3008 GTの1.6トン強という重量は、CセグメントのSUVとして標準的だが、ディーゼル搭載車としては重いほうではない。裏を返せば1.5トンを切る3008のガソリン1.6リッター版がそれだけ軽いということだが。
ただしその分、コーナー出口での加速の鋭さは別モノだ。トルキーなFFにつきもののトルクステアはほぼ感じさせず、次のコーナーまで明らかに速度が一段高くまで伸びる。ブレーキングから曲げるまでの動きに体躯の大きさを感じることはあるが、旋回に入ってしまえば重心の低さと足まわりの粘りが堪能できる。いわば1.6リッター版の軽快さに対して、2リッターBlueHDi 180版の3008 GTは「豪快さ」が持ち味といえる。
峠を越えると、明らかに舗装の質がよくなり、コーナーのRも緩んだ。スイス、ヴォー州に入ったのだ。非EU加盟国ながら今やシェンゲン協定下のスイス国境は、税関こそ残されているがパスポートコントロールはない。峠の麓から広がる平原の斜面はレマン湖まで続いており、その向こうにはアルプスの峰々が、雲の合間にところどころ覗く。遠くには湖の上で、かの有名な噴水が風に少しなびいている。ジュネーブはもう目の前だ。

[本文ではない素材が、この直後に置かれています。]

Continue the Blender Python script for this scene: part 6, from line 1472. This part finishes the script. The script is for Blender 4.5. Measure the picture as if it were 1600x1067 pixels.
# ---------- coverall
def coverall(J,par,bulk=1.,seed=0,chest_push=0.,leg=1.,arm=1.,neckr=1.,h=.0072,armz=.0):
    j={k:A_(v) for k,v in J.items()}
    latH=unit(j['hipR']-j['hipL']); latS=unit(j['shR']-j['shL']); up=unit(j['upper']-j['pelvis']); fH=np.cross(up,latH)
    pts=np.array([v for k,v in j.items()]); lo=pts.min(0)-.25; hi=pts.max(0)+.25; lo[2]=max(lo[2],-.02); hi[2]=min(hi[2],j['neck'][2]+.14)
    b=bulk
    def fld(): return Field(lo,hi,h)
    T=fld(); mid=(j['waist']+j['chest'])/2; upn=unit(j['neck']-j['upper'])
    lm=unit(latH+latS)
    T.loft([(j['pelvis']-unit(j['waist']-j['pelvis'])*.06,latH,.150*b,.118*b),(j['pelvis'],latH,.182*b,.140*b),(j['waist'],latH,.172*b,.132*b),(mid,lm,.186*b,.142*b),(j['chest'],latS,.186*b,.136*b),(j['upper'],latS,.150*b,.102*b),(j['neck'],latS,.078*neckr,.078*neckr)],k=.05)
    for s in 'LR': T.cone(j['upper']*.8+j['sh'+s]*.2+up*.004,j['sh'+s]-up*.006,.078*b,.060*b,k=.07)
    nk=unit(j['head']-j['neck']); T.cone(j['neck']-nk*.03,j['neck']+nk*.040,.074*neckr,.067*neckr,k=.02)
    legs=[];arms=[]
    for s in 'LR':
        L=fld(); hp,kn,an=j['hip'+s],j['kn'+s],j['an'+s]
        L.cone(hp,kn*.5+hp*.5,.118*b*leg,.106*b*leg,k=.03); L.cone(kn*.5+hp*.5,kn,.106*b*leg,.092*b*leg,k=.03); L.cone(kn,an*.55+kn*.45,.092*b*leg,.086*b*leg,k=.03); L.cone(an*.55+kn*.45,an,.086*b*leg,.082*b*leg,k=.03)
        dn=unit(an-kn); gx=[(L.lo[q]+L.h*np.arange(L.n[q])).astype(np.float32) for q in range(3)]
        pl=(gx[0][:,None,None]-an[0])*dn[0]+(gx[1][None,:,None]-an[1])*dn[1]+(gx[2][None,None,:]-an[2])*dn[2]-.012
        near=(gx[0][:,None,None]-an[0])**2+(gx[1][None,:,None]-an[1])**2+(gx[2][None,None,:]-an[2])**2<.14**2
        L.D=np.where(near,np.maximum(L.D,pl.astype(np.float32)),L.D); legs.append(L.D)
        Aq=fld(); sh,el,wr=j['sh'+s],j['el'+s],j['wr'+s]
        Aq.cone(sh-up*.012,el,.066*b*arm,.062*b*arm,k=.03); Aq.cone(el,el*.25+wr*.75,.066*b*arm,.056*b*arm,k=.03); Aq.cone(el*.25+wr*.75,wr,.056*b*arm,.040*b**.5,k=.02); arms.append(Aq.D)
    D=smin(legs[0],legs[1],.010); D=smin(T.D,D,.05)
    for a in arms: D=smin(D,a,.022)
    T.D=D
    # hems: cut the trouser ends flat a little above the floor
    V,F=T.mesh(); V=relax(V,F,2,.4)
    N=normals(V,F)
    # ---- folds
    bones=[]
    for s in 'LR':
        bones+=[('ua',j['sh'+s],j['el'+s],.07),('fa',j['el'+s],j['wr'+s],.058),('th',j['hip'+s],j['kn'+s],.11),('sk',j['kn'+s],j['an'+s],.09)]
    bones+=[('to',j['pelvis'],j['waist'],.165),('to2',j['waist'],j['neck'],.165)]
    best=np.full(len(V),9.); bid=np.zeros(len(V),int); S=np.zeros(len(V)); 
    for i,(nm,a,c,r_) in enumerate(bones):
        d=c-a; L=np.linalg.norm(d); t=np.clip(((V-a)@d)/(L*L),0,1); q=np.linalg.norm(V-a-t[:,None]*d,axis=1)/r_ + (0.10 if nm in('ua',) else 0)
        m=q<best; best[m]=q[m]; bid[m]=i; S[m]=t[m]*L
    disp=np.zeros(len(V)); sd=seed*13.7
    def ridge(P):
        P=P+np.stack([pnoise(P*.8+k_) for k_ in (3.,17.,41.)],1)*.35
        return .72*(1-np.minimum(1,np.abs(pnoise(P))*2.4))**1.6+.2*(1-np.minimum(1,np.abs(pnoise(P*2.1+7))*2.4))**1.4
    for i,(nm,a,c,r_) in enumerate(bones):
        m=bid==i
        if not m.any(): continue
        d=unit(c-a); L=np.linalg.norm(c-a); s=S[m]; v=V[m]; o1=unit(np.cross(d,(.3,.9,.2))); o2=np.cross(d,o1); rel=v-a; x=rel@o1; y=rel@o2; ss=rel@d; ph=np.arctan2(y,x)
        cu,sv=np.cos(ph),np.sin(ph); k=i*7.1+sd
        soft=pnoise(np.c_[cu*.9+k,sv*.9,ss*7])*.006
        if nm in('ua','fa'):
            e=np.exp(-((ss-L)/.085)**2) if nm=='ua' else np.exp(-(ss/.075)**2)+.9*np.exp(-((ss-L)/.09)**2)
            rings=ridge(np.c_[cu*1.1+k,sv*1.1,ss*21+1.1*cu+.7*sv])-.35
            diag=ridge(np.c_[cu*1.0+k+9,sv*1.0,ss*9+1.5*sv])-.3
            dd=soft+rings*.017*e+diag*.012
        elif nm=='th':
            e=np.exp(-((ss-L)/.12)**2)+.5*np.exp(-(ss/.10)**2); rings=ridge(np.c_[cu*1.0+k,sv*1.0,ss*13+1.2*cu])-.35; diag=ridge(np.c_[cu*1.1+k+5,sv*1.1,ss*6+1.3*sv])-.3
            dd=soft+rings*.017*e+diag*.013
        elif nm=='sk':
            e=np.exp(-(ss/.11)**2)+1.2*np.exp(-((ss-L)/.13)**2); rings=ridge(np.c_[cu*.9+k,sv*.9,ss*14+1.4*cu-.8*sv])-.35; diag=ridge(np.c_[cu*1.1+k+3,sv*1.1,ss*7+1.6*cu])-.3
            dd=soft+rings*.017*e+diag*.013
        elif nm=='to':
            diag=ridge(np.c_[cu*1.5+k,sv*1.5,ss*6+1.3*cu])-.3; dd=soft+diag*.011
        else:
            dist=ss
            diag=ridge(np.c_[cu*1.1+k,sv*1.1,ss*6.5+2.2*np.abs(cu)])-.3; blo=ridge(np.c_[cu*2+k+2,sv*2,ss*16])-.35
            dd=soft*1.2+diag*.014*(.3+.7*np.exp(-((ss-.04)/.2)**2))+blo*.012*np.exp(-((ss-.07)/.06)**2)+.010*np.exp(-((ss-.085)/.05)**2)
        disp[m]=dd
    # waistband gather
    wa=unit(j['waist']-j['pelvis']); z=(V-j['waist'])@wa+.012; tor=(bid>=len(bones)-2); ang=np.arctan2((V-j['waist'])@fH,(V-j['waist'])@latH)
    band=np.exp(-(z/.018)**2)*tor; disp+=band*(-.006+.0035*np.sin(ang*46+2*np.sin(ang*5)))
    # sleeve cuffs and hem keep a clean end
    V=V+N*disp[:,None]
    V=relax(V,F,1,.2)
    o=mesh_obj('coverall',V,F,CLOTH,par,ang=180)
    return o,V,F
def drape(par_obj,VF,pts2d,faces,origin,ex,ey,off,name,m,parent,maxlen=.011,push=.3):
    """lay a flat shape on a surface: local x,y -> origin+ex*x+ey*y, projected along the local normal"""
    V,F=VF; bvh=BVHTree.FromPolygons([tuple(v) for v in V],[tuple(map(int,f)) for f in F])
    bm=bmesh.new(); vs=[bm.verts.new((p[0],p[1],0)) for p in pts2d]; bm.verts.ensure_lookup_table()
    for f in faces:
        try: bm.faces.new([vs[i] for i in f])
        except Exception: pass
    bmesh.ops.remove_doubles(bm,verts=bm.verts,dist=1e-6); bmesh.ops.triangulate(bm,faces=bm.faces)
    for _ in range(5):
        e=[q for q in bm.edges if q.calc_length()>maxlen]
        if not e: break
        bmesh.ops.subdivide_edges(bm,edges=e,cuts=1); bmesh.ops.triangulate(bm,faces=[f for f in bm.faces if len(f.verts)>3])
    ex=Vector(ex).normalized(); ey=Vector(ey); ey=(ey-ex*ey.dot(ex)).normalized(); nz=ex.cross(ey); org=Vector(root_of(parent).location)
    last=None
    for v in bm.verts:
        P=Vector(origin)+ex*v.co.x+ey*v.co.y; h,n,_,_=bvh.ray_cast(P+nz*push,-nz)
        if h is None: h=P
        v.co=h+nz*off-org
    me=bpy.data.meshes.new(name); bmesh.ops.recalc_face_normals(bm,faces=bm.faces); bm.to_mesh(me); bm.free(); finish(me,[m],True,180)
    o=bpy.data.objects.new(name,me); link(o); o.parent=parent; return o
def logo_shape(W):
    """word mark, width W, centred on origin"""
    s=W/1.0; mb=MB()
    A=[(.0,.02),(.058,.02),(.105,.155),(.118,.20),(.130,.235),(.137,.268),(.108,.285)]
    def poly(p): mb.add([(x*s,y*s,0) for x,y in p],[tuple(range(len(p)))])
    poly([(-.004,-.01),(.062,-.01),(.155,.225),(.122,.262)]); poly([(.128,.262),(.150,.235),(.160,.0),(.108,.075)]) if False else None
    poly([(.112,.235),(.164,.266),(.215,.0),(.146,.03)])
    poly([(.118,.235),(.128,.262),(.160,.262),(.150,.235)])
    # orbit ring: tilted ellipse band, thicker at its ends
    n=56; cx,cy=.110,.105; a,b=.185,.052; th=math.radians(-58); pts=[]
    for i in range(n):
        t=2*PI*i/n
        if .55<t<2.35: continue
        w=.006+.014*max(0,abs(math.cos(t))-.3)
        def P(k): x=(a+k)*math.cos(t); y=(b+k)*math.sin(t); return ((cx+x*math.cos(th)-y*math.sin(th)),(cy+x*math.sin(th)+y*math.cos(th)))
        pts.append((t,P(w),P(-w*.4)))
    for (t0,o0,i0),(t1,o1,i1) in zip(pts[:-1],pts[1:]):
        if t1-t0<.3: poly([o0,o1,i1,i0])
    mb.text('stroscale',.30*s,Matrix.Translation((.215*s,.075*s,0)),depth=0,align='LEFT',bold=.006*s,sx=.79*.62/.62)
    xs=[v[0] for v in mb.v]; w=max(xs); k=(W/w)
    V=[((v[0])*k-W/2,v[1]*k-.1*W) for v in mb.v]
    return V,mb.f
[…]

スイスのようにガソリンと軽油の価格差のない国ではディーゼルの経済的メリットを享受しづらい。3008 GTのタンク容量は52リッター、満タンにすると現地では5,000円弱の感覚だ。今回の往復では、峠を含む下道でやや負荷が大きい走りをしたものの、平均して15km/ℓの燃費を記録した。もう少し速度域の低い日本でなら、一度給油すれば800km弱のアシの長さは望めるだろう。
総合的に見ても、3008 GTの「GT」としての資質は満足できるものだった。しかしハッチバックの308 BlueHDi 120、つまり1.6リッター ディーゼルなら通常使いでも20km/ℓ前後、一度の満タンで約1,000kmというアシの長さがあることを考えると、やはりSUVの3008にも1.6リッター ディーゼルのモデルを望まずにいられない。
308、3008とEMP2プラットフォーム以降のプジョーは確実にプレミアム感を増し、フォードやオペルといった欧州の総合メーカーからアタマひとつ抜きん出て、ドイツ車の牙城を切り崩せる存在になりつつある。だからこそ、2リッターのGTという最上級機種のみならず、クリーンディーゼルの旗手として1.6リッター ディーゼルをも日本で展開すべきではないかと思うし、期待したくなるのだ。